Is Opus important? (Yes, I think it is.)

BY ZACHARY DANKERT

It’s hard to believe that this semester is almost over with. In the midst of so many final projects and exams, I forgot several times this week of a very special event. And even when I remembered and marked it in my calendar, it was just an event, an obligation that might be fun. I didn’t realize it would recolor my vision or introduce new colors to my life. 

I’m writing this just after our bi-annual Opus Soup, where we celebrated the accomplishments of those artists who were recognized in this Fall 2020 edition. And it is safe to say, this has been by FAR my favorite Opus Soup I’ve experienced. To watch this event as someone who helped put it together (I say that as if I did a lot; really this was the spectacular brainchild of Morgan Brown and Violet Peschiera, our co-editors-in-chief) is something I feel so monumentally blessed to have experienced. I felt like I knew every piece so well, having spent many nights this semester peering at them during our Zoom meetings, putting on my critique mindset to objectively analyze each poem, painting, prose piece, and photograph. But tonight, there was none of that analysis, none of that judgment; it was all in love and celebration, and let me tell you that it’s the only good way to ever view a piece of art. 

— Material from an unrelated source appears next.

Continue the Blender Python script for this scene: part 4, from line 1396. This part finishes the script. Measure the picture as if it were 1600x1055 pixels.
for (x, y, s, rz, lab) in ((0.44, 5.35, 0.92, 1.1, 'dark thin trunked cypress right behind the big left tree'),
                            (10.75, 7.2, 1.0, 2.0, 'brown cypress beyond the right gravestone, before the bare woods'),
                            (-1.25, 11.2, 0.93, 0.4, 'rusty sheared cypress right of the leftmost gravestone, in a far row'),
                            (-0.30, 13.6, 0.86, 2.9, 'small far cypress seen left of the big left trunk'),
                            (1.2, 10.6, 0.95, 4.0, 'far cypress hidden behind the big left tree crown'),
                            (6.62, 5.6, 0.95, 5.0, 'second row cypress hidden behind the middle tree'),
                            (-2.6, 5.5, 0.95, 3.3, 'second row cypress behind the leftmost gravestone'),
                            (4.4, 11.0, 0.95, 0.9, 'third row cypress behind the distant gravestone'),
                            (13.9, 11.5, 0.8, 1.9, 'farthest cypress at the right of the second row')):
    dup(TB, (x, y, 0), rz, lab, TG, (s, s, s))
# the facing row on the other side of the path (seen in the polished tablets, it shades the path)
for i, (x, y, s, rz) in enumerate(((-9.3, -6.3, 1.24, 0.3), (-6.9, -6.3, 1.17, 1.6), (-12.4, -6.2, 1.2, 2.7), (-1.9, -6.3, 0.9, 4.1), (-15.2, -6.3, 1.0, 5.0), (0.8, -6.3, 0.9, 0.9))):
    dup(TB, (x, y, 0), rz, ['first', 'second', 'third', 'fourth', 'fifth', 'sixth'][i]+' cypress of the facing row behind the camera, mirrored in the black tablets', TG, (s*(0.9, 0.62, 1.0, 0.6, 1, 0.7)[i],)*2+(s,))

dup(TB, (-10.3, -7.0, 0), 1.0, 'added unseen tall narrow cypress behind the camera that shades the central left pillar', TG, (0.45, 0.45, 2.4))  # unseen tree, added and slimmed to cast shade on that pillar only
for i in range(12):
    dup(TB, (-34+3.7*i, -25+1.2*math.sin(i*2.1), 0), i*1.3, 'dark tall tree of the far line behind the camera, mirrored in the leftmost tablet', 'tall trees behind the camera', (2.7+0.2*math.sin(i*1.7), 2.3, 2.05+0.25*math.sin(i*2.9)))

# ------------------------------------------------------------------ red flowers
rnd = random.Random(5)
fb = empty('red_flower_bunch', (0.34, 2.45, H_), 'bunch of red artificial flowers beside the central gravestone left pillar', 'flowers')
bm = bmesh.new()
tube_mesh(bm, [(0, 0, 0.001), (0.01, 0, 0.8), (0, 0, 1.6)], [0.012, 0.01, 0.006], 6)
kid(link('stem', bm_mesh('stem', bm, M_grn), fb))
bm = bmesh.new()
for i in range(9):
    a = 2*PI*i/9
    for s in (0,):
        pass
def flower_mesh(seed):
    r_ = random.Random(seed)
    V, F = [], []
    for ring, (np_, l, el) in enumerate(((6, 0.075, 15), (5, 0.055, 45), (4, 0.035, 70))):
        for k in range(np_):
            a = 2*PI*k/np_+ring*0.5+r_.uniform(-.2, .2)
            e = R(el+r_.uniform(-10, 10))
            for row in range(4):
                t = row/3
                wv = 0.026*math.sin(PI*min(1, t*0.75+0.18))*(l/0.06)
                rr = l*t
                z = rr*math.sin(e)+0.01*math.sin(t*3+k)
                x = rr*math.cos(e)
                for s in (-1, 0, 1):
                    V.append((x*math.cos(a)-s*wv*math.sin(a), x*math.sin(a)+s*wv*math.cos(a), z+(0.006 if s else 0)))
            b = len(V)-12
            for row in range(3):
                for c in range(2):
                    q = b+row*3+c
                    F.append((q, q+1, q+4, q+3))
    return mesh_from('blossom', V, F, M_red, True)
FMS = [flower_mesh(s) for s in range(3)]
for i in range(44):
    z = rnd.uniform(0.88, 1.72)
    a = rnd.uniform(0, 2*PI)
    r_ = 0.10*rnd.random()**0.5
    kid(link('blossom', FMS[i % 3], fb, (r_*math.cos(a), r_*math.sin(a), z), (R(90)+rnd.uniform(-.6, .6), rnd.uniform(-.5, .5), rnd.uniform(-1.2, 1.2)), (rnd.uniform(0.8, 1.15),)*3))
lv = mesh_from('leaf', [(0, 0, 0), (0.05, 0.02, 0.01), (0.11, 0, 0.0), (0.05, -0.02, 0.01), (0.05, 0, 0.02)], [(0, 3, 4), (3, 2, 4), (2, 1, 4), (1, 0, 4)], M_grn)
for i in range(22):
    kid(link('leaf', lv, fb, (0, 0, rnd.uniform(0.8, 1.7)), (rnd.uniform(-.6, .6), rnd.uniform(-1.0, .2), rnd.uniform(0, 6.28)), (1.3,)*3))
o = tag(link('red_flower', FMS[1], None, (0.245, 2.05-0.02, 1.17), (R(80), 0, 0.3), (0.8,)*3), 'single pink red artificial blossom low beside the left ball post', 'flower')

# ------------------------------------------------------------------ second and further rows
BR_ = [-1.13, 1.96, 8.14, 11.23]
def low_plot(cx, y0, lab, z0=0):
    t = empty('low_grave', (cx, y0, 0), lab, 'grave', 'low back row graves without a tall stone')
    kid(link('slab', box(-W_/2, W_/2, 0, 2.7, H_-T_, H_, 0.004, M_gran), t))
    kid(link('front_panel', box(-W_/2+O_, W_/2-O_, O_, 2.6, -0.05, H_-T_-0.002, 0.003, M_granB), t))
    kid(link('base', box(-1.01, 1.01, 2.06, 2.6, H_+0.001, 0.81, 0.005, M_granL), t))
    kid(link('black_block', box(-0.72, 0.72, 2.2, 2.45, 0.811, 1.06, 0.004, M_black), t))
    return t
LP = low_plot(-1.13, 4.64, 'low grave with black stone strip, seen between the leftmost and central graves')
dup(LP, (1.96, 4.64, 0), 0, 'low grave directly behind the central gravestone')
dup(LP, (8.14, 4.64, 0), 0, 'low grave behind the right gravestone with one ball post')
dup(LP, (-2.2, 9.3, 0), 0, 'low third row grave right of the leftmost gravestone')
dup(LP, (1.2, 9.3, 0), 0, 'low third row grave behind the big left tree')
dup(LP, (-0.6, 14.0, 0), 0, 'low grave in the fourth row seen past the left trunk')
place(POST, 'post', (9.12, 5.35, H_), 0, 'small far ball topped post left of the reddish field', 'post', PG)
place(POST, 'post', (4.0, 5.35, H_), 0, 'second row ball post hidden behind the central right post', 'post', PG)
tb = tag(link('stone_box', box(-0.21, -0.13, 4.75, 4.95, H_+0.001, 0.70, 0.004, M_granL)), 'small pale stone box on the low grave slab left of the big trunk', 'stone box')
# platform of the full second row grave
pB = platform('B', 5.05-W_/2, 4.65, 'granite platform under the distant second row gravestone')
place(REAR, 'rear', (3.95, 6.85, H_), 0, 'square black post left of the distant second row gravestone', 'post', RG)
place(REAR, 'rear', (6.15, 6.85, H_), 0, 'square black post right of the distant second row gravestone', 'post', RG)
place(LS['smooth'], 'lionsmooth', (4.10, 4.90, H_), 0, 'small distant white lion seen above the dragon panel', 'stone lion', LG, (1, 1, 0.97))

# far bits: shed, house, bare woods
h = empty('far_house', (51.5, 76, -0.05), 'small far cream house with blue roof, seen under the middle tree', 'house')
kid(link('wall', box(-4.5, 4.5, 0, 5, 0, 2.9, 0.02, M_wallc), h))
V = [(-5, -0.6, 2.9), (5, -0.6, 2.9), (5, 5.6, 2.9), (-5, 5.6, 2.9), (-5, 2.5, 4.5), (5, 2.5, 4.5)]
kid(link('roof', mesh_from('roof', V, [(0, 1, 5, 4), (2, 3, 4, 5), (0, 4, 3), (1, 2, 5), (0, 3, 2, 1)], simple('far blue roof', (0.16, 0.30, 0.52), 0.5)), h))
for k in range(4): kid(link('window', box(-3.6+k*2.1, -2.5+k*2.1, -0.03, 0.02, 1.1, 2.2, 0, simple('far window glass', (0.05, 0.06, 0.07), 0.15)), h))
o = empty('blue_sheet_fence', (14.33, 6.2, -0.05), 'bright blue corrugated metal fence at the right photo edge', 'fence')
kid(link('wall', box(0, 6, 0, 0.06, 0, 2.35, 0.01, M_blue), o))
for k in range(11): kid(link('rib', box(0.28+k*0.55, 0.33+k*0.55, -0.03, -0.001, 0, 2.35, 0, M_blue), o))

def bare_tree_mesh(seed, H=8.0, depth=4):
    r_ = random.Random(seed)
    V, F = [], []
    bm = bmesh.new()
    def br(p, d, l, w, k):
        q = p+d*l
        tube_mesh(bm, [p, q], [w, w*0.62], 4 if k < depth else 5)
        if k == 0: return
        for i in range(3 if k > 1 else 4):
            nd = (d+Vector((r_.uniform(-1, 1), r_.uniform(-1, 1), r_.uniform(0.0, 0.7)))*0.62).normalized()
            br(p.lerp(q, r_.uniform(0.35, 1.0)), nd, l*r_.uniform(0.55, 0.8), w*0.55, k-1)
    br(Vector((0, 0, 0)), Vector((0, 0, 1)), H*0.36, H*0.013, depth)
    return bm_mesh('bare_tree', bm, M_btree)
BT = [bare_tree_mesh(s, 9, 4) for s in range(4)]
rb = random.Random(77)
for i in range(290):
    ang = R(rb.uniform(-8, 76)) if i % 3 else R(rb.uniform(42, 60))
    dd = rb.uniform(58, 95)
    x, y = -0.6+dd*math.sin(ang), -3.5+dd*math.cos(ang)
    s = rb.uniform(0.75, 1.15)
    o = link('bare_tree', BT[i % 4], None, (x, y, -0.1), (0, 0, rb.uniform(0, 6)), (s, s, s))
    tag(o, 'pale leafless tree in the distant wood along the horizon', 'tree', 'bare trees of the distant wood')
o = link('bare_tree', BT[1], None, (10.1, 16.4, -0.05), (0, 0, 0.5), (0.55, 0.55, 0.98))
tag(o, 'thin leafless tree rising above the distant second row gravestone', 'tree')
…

Tonight I got to hear the stories behind the stories, the fragments of personality hidden in the dark brushstroke here, the line break there. Emotion wept out of the pages of my Opus edition, which I read like a Bible as each student repeated their words of truth and power. Few books seem as sacred as this one did tonight. As I read, as I watched everyone unmute themselves to snap during our Zoom call, I fell in love with this swirling beautiful mess all over again. 

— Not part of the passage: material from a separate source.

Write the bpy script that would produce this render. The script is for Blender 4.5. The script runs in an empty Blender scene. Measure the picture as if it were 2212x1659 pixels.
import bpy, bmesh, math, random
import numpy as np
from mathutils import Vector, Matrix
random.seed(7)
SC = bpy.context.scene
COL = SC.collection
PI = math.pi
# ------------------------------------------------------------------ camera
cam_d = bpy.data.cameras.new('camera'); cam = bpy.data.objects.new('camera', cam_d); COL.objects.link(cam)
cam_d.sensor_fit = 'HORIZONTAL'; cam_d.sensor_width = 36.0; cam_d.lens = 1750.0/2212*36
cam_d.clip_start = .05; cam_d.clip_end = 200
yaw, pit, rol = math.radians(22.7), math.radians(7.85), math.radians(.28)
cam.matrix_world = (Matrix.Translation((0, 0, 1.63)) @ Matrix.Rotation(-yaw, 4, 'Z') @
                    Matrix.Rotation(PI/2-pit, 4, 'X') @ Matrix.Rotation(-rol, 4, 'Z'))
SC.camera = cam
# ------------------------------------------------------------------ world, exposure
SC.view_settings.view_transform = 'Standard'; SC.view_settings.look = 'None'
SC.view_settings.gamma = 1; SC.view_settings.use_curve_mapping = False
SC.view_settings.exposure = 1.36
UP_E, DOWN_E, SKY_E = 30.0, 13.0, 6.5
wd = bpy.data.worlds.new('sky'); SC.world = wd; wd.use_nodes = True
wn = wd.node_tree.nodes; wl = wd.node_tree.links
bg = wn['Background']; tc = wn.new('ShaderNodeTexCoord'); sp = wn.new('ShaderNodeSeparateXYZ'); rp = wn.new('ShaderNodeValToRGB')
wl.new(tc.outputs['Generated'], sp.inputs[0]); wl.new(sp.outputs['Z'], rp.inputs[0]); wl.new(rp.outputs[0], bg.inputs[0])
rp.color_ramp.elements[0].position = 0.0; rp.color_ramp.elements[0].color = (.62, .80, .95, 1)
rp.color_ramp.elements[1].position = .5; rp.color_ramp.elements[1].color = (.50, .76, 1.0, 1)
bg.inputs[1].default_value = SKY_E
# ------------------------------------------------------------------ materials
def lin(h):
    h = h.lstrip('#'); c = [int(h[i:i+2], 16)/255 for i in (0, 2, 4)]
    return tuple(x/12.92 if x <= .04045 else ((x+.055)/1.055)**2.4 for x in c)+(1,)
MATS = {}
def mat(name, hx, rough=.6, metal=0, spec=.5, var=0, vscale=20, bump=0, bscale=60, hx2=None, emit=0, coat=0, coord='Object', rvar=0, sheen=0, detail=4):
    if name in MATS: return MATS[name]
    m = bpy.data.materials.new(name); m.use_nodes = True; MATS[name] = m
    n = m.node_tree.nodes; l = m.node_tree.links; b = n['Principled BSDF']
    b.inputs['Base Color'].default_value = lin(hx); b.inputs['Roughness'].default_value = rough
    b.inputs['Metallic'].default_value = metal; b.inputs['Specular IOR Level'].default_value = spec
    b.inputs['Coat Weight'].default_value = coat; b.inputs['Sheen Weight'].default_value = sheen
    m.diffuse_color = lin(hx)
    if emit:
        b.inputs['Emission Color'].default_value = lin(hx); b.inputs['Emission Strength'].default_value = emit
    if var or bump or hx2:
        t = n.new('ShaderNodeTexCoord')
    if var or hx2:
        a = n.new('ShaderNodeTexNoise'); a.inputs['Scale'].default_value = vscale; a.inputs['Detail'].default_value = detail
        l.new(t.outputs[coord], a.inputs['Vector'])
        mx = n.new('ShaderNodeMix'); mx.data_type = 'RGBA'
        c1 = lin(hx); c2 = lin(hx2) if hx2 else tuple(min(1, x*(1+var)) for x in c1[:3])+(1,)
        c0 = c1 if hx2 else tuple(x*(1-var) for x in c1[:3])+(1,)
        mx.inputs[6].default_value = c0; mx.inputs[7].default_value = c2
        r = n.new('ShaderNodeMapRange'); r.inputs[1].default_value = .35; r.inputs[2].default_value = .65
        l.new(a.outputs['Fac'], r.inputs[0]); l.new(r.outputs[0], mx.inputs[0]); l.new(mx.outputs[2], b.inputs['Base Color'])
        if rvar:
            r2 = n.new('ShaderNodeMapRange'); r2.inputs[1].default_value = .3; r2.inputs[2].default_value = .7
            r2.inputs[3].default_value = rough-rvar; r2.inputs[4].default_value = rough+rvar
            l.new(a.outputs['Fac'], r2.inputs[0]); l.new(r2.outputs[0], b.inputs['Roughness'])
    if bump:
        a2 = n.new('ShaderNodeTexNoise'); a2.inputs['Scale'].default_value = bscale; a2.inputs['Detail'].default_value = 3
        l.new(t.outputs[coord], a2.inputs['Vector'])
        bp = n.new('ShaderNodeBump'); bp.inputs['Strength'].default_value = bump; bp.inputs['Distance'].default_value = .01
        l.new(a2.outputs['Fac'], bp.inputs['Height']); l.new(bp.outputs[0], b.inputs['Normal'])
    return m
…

I had only rediscovered my love for writing and for art at the end of my sophomore year at Hope, when I took Professor Childress’s ENGL 253 for my FA2 credit, and that love is something I now hold onto tighter than the heart beating through my hands: the fear of facing an unknown world armed only with a pen. After that class I couldn’t imagine living without writing, but now, a few years down the road, I could feel the shine wearing off a bit. I loved artistic expression, but I’d lost sight of the ingrained need, the force stronger than passion that demanded I put words on the page or, so be it, air will stop flowing through my lungs. That flame that had burned through Akhmatova and “The Stray Dog Cabaret,” through Allen Ginsberg and the Beat Generation. But tonight, as I teared up over a story about Death and a child, as I pondered the battle of being in-between, as I learned of the windows a high school student would look out of to predict the weather, I think I found that unambiguous glimmer. And I have to thank every single artist at Hope, who was either recognized in Opus or wasn’t, for that prophetic revelation. 

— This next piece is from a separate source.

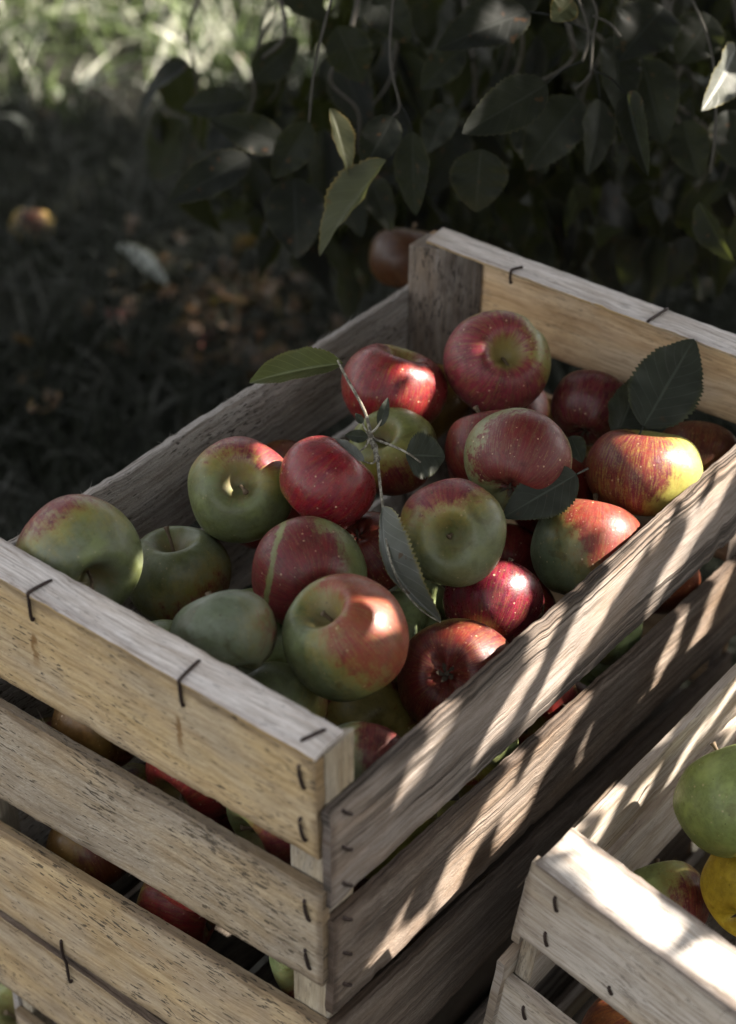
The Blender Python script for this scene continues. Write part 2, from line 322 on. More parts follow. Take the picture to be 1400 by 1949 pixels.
# ------------------------------------------------------------------ crates
def board(name, P00, P10, P11, P01, th, mat, parent, ragged=.0009, bow=.0012, fuzz=0, seed=0, step=.004, warp=0.0, edge_mat=None):
    """P00->P10 along the grain at the lower edge, P01->P11 along the upper edge; th = vector from the outer to the inner face"""
    P00, P10, P11, P01, th = [np.array(p, float) for p in (P00, P10, P11, P01, th)]
    L = np.linalg.norm(P10 - P00); Wd = np.linalg.norm(P01 - P00); T = np.linalg.norm(th); tn = th / T
    nu = max(4, int(L / step)); ws = [0, .0007, .002] + list(np.linspace(.005, Wd - .005, max(2, int(Wd / .008)))) + [Wd - .002, Wd - .0007, Wd]
    nv = len(ws); s = np.linspace(0, 1, nu); wv = np.array(ws) / Wd
    S, Wm = np.meshgrid(s, wv, indexing='ij')
    base = ((1 - S) * (1 - Wm))[..., None] * P00 + (S * (1 - Wm))[..., None] * P10 + (S * Wm)[..., None] * P11 + ((1 - S) * Wm)[..., None] * P01
    wd = (P01 - P00) / Wd; ld = (P10 - P00) / L
    def nz(a, b, c): return noise.noise(Vector((a, b, c)))
    lo = np.array([nz(x * L * 22, seed * 3.3, 0) * .55 + nz(x * L * 120, seed * 3.3, 4) * .55 + nz(x * L * 420, seed, 9) * .4 + max(0, nz(x * L * 60, seed * 1.7, 5) - .34) * 4 for x in s]) * ragged
    hi = np.array([nz(x * L * 22, seed * 5.3, 7) * .55 + nz(x * L * 120, seed * 5.3, 3) * .55 + nz(x * L * 420, seed, 2) * .4 - max(0, nz(x * L * 60, seed * 1.7, 6) - .38) * 2.5 for x in s]) * ragged
    base += (lo[:, None] * (1 - Wm))[..., None] * wd + (hi[:, None] * Wm)[..., None] * wd
    e0 = np.array([nz(x * Wd * 90, seed, 1.5) for x in wv]) * .0012; e1 = np.array([nz(x * Wd * 90, seed, 8.5) for x in wv]) * .0012
    base += (e0[None, :] * (1 - S) ** 20 + e1[None, :] * S ** 20)[..., None] * ld
    bw = np.array([[nz(a * L * 5, b * Wd * 9, seed * 2.1) for b in wv] for a in s]) * bow + warp * np.sin(np.pi * S)
    base += bw[..., None] * tn
    rnd = np.zeros_like(Wm); rnd[:, 0] = rnd[:, -1] = .0009; rnd[:, 1] = rnd[:, -2] = .0003; rnd[0] = np.maximum(rnd[0], .0006); rnd[-1] = np.maximum(rnd[-1], .0006)
    rnd = np.minimum(rnd, T * .25)
    A = base + rnd[..., None] * tn; B = base + th - rnd[..., None] * tn
    mb = MB(); UA = np.stack([S * L, Wm * Wd], -1).reshape(-1, 2); UB = UA + np.array([1.3, .4])
    flip = np.dot(np.cross(ld, wd), th) > 0
    mb.add(A.reshape(-1, 3), grid_faces(nu, nv, flip=not flip), UA); mb.add(B.reshape(-1, 3), grid_faces(nu, nv, flip=flip), UB)
    for (a, b, u, rev) in ((A[:, 0], B[:, 0], s * L, flip), (A[:, -1], B[:, -1], s * L, not flip)):
        mb.add(np.stack([a, b], 1).reshape(-1, 3), grid_faces(nu, 2, flip=rev), np.stack([np.repeat(u, 2), np.tile([0, T], nu) + 2.2], 1))
    for (a, b, rev) in ((A[0], B[0], not flip), (A[-1], B[-1], flip)):
        mb.add(np.stack([a, b], 1).reshape(-1, 3), grid_faces(nv, 2, flip=rev), np.stack([np.tile([0, .003], nv) + 3.1, np.repeat(wv * Wd, 2)], 1))
    rr = random.Random(seed * 17 + 3)
    for k in range(fuzz):                      # torn fibres along the edges
        i = rr.randrange(nu); top = rr.random() < .62; e = (A if rr.random() < .5 else B)[i, -1 if top else 0]
        d = Vector(wd * (1 if top else -1)) * rr.uniform(.2, 1) + Vector(ld) * rr.uniform(-1.4, 1.4) + Vector(tn) * rr.uniform(-.5, .3); d.normalize()
        ln = rr.uniform(.0018, .008) * (1 if rr.random() < .9 else 1.8); sag = Vector((rr.uniform(-1, 1), rr.uniform(-1, 1), rr.uniform(-1, .3))) * ln * .5
        p0 = Vector(e) - d * .001; tube(mb, [p0, p0 + d * ln * .5 + sag * .3, p0 + d * ln + sag], [rr.uniform(.00018, .0003), .00016, .00006], 3, caps=False)
    o = mb.build(name, mat, parent)
    if edge_mat:
        o.data.materials.append(edge_mat); mi = np.zeros(len(o.data.polygons), np.int32); mi[2 * (nu - 1) * (nv - 1):2 * (nu - 1) * (nv - 1) + 2 * (nu - 1)] = 1; o.data.polygons.foreach_set('material_index', mi)
    dst = np.minimum(np.minimum(Wm * Wd, (1 - Wm) * Wd), np.minimum(S * L, (1 - S) * L) * 1.4).ravel()
    val = np.zeros(len(o.data.vertices), np.float32); val[:2 * nu * nv] = np.tile(dst, 2)
    o.data.attributes.new('edge', 'FLOAT', 'POINT').data.foreach_set('value', val); return o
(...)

Before tonight, I felt big; I felt like the experienced, upperclassman poet who knew what he was talking about and could easily rifle off a few critiques of another student’s work, assured in his skill and ability to evaluate that skill in others. But tonight, I felt small. Tonight I listened to young artists read their work and realized, in a moment where I could almost hear God talking to me, that all these students are glorious, ever-spanning like the stars, talented and beautiful and unscalable. Yes, I felt very small indeed, and I couldn’t be more grateful. There is nothing like the love one artist can feel for another, and I just wish that everyone through Zoom could have felt the love I felt for them, for their art, for their unique view of the world, bred of obstacles, that birthed such fractured masterpieces. Everyone should feel proud of what they have done, not because it got into Opus but because it is Opus.

I was handed an amazing responsibility this semester, one I knew I would love but couldn’t predict just how much I would love. It took Opus Soup for me to understand the scope of it and just how classically futile it is. In the end, we aren’t the ones judging work; you are the ones judging your own artistry, and I hope for the love of God you realize how beautiful your projections of reality are, how real and moving and profound each idea is. You artists hold up the sky. From your hands the trees take root and from your breath the sovereign is born. I hope, if tonight did anything for you, that it reinstated how important art is and how important you are as a creator. 

I also realized that groups like Opus have a much more vital mission than simply judging your works. We are an enabler of creativity, a producer of inspiration. After tonight, the only thing I want to do is take out my writing pad and scrawl away until I run out of ink or sanity. It can be a lonely, arduous job, creating art, and often we can feel like we’re on a tiny island, aswarm in the twilit night, holding a ghostly light so we can crane over our works. The blood of our art doesn’t flow very often, and often I’ll stare at a blank page and feel every curse dance above my head. But with other writers, those curses lessen, and through friends, peers, editors, and encouragers, the blood begins to flow again. I like to think of Opus as a small outpost in a dark world, where all we can give is bread and water but we give it freely, in the hope you will find the strength to stumble to the next destination. Some may believe that Opus isn’t all that, and maybe it’s not. But a hope, a desire, ignited for the promise of tomorrow, can be kept alive at least another day. All of us have kept a hope alive tonight. Let us believe it will return in the morning.